4. You can’t bleach the mop heads. This is probably minor to most people, but I’m kind of gross in the fact that I like the mop head to be super white so I can see how much nastiness came off my floor. If the mop head is even slightly stained, you can’t really tell how much fabulous work you just did and how you earned at least 20 minutes on Facebook for your efforts.

5. Here’s the only thing that really bugged me though: it left streaks on the floor. I did the first pass through the kitchen and I noticed them. So I decided to put on a fresh head and try again. There was actually still some dirt on the floor so I’m glad that I did.
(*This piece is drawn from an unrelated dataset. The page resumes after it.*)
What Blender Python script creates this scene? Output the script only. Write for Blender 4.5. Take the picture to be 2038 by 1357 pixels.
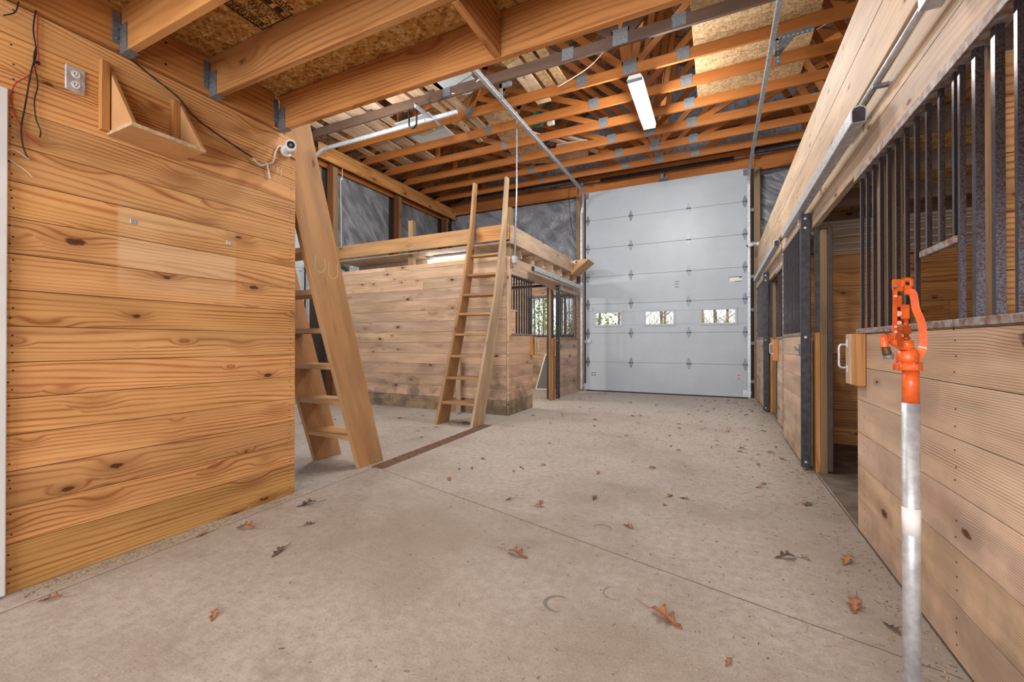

But there were still streaks and the floor didn’t shine the way it does when I scoot around on my butt with a microfiber rag and some hot water and vinegar.

So my verdict is: I don’t know. I’m going to wait until morning and see if the streaks are noticeable in natural light. It is super easy to use and is certainly faster than me on my butt, that’s for sure.

And as a disclaimer, Jill LOVES this mop and has never noticed streaks. So it might just be that my floor was really, really gross. I might try again tomorrow and see how it looks.